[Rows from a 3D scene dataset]
• • • • •

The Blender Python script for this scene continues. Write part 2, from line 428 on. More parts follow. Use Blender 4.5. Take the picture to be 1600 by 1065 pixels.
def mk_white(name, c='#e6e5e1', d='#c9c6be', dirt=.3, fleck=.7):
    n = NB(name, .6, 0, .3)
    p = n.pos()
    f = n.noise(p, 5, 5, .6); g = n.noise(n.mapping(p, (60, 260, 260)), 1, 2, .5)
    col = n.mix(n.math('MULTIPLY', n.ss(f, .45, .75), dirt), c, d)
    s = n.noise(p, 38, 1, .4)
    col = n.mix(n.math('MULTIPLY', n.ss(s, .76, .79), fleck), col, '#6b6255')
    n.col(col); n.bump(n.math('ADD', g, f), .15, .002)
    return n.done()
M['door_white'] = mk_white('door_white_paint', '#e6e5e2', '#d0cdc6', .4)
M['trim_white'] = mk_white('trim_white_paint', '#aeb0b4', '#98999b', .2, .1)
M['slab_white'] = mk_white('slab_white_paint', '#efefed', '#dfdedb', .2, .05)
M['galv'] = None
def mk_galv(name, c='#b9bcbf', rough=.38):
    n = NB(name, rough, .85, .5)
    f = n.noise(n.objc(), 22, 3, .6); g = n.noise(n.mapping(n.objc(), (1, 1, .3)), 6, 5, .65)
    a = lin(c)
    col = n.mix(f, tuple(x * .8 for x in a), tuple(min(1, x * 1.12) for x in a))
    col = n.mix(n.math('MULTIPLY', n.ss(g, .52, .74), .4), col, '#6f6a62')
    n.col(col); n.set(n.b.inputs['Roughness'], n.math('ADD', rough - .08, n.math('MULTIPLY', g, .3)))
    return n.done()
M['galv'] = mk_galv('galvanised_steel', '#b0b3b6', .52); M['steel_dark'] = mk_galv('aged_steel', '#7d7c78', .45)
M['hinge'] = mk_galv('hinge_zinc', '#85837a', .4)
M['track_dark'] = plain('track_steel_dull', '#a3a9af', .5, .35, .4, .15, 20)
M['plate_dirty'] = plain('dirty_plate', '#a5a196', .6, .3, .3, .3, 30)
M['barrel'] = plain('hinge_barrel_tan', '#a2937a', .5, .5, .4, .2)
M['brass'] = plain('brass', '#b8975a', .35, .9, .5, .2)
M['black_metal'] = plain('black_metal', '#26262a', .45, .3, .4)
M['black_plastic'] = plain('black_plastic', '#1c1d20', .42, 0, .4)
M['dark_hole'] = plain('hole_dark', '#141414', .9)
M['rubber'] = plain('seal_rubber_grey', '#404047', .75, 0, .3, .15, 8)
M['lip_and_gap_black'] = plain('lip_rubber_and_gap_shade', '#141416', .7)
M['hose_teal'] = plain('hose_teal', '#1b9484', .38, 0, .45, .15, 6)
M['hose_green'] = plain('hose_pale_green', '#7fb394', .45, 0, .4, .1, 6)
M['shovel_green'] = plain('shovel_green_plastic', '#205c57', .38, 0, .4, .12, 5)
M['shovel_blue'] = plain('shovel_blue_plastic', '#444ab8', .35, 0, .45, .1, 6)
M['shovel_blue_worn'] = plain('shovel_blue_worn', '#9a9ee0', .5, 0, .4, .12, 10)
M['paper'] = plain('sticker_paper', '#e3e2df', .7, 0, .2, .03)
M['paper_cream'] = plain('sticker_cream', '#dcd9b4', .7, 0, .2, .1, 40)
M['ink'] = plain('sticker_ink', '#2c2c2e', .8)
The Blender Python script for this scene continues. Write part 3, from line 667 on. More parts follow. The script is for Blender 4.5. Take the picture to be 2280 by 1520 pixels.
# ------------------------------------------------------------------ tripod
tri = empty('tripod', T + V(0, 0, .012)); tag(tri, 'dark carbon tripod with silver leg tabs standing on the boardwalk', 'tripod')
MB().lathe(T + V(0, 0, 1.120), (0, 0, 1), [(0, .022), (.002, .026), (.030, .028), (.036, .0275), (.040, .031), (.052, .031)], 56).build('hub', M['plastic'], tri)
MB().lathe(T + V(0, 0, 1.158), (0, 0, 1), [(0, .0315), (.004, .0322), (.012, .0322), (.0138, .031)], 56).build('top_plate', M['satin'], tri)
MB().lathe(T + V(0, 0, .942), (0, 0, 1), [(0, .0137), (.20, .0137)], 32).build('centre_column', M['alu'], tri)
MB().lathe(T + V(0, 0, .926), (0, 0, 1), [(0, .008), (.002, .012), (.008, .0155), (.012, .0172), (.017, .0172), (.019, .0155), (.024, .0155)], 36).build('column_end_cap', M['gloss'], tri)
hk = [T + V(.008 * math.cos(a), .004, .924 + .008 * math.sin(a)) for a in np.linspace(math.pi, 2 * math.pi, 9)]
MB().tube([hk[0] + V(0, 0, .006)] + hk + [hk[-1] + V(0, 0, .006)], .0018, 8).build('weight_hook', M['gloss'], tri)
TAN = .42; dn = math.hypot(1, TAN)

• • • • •

Copy all of the material word for word.

The Blender Python script for this scene continues. Write part 2, from line 428 on. More parts follow. Use Blender 4.5. Take the picture to be 1600 by 1065 pixels.
def mk_white(name, c='#e6e5e1', d='#c9c6be', dirt=.3, fleck=.7):
    n = NB(name, .6, 0, .3)
    p = n.pos()
    f = n.noise(p, 5, 5, .6); g = n.noise(n.mapping(p, (60, 260, 260)), 1, 2, .5)
    col = n.mix(n.math('MULTIPLY', n.ss(f, .45, .75), dirt), c, d)
    s = n.noise(p, 38, 1, .4)
    col = n.mix(n.math('MULTIPLY', n.ss(s, .76, .79), fleck), col, '#6b6255')
    n.col(col); n.bump(n.math('ADD', g, f), .15, .002)
    return n.done()
M['door_white'] = mk_white('door_white_paint', '#e6e5e2', '#d0cdc6', .4)
M['trim_white'] = mk_white('trim_white_paint', '#aeb0b4', '#98999b', .2, .1)
M['slab_white'] = mk_white('slab_white_paint', '#efefed', '#dfdedb', .2, .05)
M['galv'] = None
def mk_galv(name, c='#b9bcbf', rough=.38):
    n = NB(name, rough, .85, .5)
    f = n.noise(n.objc(), 22, 3, .6); g = n.noise(n.mapping(n.objc(), (1, 1, .3)), 6, 5, .65)
    a = lin(c)
    col = n.mix(f, tuple(x * .8 for x in a), tuple(min(1, x * 1.12) for x in a))
    col = n.mix(n.math('MULTIPLY', n.ss(g, .52, .74), .4), col, '#6f6a62')
    n.col(col); n.set(n.b.inputs['Roughness'], n.math('ADD', rough - .08, n.math('MULTIPLY', g, .3)))
    return n.done()
M['galv'] = mk_galv('galvanised_steel', '#b0b3b6', .52); M['steel_dark'] = mk_galv('aged_steel', '#7d7c78', .45)
M['hinge'] = mk_galv('hinge_zinc', '#85837a', .4)
M['track_dark'] = plain('track_steel_dull', '#a3a9af', .5, .35, .4, .15, 20)
M['plate_dirty'] = plain('dirty_plate', '#a5a196', .6, .3, .3, .3, 30)
M['barrel'] = plain('hinge_barrel_tan', '#a2937a', .5, .5, .4, .2)
M['brass'] = plain('brass', '#b8975a', .35, .9, .5, .2)
M['black_metal'] = plain('black_metal', '#26262a', .45, .3, .4)
M['black_plastic'] = plain('black_plastic', '#1c1d20', .42, 0, .4)
M['dark_hole'] = plain('hole_dark', '#141414', .9)
M['rubber'] = plain('seal_rubber_grey', '#404047', .75, 0, .3, .15, 8)
M['lip_and_gap_black'] = plain('lip_rubber_and_gap_shade', '#141416', .7)
M['hose_teal'] = plain('hose_teal', '#1b9484', .38, 0, .45, .15, 6)
M['hose_green'] = plain('hose_pale_green', '#7fb394', .45, 0, .4, .1, 6)
M['shovel_green'] = plain('shovel_green_plastic', '#205c57', .38, 0, .4, .12, 5)
M['shovel_blue'] = plain('shovel_blue_plastic', '#444ab8', .35, 0, .45, .1, 6)
M['shovel_blue_worn'] = plain('shovel_blue_worn', '#9a9ee0', .5, 0, .4, .12, 10)
M['paper'] = plain('sticker_paper', '#e3e2df', .7, 0, .2, .03)
M['paper_cream'] = plain('sticker_cream', '#dcd9b4', .7, 0, .2, .1, 40)
M['ink'] = plain('sticker_ink', '#2c2c2e', .8)
The Blender Python script for this scene continues. Write part 3, from line 667 on. More parts follow. The script is for Blender 4.5. Take the picture to be 2280 by 1520 pixels.
# ------------------------------------------------------------------ tripod
tri = empty('tripod', T + V(0, 0, .012)); tag(tri, 'dark carbon tripod with silver leg tabs standing on the boardwalk', 'tripod')
MB().lathe(T + V(0, 0, 1.120), (0, 0, 1), [(0, .022), (.002, .026), (.030, .028), (.036, .0275), (.040, .031), (.052, .031)], 56).build('hub', M['plastic'], tri)
MB().lathe(T + V(0, 0, 1.158), (0, 0, 1), [(0, .0315), (.004, .0322), (.012, .0322), (.0138, .031)], 56).build('top_plate', M['satin'], tri)
MB().lathe(T + V(0, 0, .942), (0, 0, 1), [(0, .0137), (.20, .0137)], 32).build('centre_column', M['alu'], tri)
MB().lathe(T + V(0, 0, .926), (0, 0, 1), [(0, .008), (.002, .012), (.008, .0155), (.012, .0172), (.017, .0172), (.019, .0155), (.024, .0155)], 36).build('column_end_cap', M['gloss'], tri)
hk = [T + V(.008 * math.cos(a), .004, .924 + .008 * math.sin(a)) for a in np.linspace(math.pi, 2 * math.pi, 9)]
MB().tube([hk[0] + V(0, 0, .006)] + hk + [hk[-1] + V(0, 0, .006)], .0018, 8).build('weight_hook', M['gloss'], tri)
TAN = .42; dn = math.hypot(1, TAN)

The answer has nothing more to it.